The World Council of Churches (WCC) has closely followed the Climate COP29 and Biodiversity COP16 and will also be present at the Combating Desertification COP16. Against this background, and in this decisive moment for future generations of life on Earth, the WCC Executive Committee, meeting in Cyprus on 20-26 November 2024, calls on governments to:

  • Take a holistic approach to tackling the interconnected climate, biodiversity, and land desertification crises; 
  • Ramp up National Biodiversity Strategy and Action Plans (NBSAPs) and Nationally Determined Contributions (NDCs) commensurate to the gravity of the triple planetary crises;
  • Deliver need-focused, at-scale, grant-based, and timely resourcing for climate, biodiversity and land protection and restoration; and
  • Redirect public spending away from wars and the military industrial complex, eliminate subsidies to the fossil fuel industry, work for the cancellation of the sovereign debts of poorer climate-vulnerable countries, and implement progressive wealth and pollution taxes to free up resources to invest in decarbonisation, safeguarding of biodiversity, and land rehabilitation, and to mitigate inequality that impedes environmental action.
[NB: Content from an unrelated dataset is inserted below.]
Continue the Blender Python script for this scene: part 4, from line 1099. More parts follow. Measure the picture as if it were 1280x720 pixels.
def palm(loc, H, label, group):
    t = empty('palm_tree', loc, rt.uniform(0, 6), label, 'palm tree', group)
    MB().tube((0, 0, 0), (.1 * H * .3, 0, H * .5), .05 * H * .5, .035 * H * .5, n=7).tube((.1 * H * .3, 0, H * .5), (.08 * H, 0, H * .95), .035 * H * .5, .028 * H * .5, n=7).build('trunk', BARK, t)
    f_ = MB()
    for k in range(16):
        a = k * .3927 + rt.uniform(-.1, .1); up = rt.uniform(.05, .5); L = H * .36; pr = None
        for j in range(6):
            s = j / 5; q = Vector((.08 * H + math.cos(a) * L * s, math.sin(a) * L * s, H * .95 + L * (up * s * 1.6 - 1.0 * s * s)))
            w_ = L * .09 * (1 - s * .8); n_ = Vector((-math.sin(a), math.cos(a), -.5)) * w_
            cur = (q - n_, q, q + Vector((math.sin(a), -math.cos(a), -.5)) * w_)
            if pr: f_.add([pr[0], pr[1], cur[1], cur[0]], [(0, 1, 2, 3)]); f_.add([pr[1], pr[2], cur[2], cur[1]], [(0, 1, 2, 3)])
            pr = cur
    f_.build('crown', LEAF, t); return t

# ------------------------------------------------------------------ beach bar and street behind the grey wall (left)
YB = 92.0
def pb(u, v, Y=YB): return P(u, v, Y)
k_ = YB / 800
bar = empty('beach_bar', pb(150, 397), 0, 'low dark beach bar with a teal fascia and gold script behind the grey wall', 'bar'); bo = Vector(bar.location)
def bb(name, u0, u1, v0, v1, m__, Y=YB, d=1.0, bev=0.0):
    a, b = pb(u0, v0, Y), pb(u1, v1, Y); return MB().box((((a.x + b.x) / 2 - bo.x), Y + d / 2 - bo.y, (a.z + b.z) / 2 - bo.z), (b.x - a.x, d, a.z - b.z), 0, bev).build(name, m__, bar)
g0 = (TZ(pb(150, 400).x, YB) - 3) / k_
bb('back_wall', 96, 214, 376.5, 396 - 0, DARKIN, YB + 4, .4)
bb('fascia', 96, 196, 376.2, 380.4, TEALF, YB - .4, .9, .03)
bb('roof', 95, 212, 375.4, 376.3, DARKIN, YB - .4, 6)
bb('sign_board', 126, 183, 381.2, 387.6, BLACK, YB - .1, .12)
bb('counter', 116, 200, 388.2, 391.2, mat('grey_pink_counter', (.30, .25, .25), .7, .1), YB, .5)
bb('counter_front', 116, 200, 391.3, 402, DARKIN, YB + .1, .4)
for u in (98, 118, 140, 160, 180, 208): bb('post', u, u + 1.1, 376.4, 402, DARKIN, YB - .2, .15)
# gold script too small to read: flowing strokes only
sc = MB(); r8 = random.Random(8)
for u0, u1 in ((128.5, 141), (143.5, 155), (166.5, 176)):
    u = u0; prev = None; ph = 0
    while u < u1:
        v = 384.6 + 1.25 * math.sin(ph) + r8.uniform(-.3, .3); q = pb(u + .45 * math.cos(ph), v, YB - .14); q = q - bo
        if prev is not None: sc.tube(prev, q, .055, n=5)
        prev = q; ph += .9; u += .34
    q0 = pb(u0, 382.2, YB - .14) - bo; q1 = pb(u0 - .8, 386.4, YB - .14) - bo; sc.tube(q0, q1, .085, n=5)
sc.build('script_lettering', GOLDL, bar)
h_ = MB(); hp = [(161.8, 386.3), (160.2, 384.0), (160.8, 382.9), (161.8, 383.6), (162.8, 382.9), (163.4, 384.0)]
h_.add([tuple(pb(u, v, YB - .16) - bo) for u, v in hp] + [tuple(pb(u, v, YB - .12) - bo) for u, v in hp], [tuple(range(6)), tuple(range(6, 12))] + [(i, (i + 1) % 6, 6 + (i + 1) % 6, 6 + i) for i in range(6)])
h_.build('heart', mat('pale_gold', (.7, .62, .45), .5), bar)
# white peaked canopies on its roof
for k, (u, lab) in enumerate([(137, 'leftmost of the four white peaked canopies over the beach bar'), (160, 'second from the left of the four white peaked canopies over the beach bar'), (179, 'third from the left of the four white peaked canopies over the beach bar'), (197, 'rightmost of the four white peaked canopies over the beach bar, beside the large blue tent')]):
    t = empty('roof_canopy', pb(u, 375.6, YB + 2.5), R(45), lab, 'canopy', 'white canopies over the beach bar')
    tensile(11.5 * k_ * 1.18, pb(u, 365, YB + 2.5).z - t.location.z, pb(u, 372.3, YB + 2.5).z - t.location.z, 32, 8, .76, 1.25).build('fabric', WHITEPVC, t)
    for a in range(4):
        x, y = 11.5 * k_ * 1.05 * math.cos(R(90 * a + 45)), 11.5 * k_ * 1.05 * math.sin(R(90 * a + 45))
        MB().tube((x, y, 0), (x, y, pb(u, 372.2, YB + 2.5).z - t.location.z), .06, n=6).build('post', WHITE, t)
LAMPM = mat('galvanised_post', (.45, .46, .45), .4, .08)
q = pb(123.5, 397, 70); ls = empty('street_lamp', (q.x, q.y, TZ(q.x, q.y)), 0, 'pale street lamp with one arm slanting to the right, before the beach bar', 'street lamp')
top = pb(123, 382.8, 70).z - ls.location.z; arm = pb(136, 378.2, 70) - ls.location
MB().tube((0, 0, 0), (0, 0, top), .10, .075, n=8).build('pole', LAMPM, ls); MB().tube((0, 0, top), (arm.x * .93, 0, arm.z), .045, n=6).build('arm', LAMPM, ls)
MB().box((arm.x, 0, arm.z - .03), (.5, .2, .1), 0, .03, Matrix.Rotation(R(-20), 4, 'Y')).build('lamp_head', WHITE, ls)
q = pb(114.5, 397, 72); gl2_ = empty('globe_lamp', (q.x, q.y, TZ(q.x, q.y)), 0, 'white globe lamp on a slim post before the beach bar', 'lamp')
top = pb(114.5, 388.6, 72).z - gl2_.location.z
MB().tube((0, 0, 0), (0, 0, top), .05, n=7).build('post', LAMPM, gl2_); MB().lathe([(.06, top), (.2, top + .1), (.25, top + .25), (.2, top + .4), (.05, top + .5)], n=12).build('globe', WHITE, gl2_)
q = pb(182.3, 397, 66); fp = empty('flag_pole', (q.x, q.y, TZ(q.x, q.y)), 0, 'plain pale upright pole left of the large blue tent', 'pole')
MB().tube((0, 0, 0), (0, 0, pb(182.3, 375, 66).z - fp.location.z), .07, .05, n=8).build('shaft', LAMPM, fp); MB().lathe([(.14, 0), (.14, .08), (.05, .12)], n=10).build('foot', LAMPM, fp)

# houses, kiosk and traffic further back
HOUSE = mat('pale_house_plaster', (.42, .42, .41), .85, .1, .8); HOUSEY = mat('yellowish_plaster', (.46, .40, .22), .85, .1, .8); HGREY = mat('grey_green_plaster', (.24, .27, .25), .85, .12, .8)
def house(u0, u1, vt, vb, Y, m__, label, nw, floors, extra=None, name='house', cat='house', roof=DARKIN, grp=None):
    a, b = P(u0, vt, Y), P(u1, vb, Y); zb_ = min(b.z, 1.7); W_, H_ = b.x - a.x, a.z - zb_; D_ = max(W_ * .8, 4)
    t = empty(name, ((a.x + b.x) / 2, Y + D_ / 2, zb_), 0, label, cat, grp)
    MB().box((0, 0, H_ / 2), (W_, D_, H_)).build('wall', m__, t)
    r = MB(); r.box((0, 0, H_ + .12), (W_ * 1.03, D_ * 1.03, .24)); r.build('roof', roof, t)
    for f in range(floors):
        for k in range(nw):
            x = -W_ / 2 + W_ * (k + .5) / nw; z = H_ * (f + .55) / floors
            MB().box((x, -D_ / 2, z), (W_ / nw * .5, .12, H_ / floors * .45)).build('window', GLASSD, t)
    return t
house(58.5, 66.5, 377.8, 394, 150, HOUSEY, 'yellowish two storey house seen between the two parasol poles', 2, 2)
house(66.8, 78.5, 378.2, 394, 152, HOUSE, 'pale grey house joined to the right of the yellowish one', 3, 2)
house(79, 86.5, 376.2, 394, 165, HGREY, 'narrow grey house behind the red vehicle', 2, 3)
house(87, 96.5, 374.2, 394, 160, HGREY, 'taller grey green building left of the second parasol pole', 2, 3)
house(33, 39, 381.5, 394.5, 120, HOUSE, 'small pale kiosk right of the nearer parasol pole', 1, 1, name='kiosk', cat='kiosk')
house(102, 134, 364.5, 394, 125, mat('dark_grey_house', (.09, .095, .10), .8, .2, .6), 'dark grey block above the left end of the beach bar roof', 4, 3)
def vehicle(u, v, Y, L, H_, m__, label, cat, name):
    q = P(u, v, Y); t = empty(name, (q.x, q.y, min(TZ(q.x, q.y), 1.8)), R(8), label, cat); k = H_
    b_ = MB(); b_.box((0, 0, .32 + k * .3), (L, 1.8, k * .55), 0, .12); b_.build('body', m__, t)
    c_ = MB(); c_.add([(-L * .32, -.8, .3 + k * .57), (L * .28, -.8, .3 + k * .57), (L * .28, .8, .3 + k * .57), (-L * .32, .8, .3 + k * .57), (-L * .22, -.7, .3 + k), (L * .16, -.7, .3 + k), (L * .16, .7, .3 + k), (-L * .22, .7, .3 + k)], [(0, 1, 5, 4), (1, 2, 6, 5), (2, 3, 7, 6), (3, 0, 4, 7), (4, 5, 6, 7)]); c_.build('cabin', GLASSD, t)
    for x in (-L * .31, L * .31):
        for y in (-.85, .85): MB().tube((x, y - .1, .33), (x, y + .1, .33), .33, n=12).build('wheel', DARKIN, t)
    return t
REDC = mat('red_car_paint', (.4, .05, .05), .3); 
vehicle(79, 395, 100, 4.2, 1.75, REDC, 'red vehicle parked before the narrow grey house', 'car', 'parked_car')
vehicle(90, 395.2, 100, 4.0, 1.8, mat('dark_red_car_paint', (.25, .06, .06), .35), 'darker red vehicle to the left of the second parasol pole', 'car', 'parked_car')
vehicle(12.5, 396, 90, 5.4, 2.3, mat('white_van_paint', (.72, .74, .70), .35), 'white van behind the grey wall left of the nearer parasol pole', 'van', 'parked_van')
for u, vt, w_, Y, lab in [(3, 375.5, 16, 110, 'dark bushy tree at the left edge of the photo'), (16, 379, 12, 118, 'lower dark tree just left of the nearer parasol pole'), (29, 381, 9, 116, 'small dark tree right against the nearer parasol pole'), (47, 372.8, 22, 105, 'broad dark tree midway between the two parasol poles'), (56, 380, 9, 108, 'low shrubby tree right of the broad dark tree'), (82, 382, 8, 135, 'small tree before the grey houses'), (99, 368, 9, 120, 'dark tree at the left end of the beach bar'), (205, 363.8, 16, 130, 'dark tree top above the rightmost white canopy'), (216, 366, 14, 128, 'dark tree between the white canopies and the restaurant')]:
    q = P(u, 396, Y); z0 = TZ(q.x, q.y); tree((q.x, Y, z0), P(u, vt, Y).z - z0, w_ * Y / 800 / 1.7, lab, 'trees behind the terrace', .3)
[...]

The Executive Committee further calls on member churches and ecumenical partners to:

  • Challenge and dismantle theologies distorted by political, economic and ideological interests that seek to commodify life, land and God’s Creation
  • Promote life-affirming theologies – inspired by the spiritualities of Pacific and Indigenous Peoples – that recognise the inherent dignity of living beings, land, and all Creation, and embrace systemic metanoia(repentance leading to a fundamental change of heart and life) - transforming our prevailing ways of producing, consuming, distributing and investing;
  • Concertedly prepare for the 2025 Climate COP30 in Belém, Brazil, which offers an opportunity to reshape global climate negotiations for the common good, in partnership with Indigenous and other people’s movements and with reference to reflections and resources from the Ecumenical Indigenous Peoples Network; and 
  • Work towards visible unity in tackling the global environmental crisis, mobilising and amplifying actions at different levels, and participating in shaping, launching and giving life to an Ecumenical Decade for Climate Justice Action in 2025 as called for by the WCC 11th Assembly in Karlsruhe in 2022.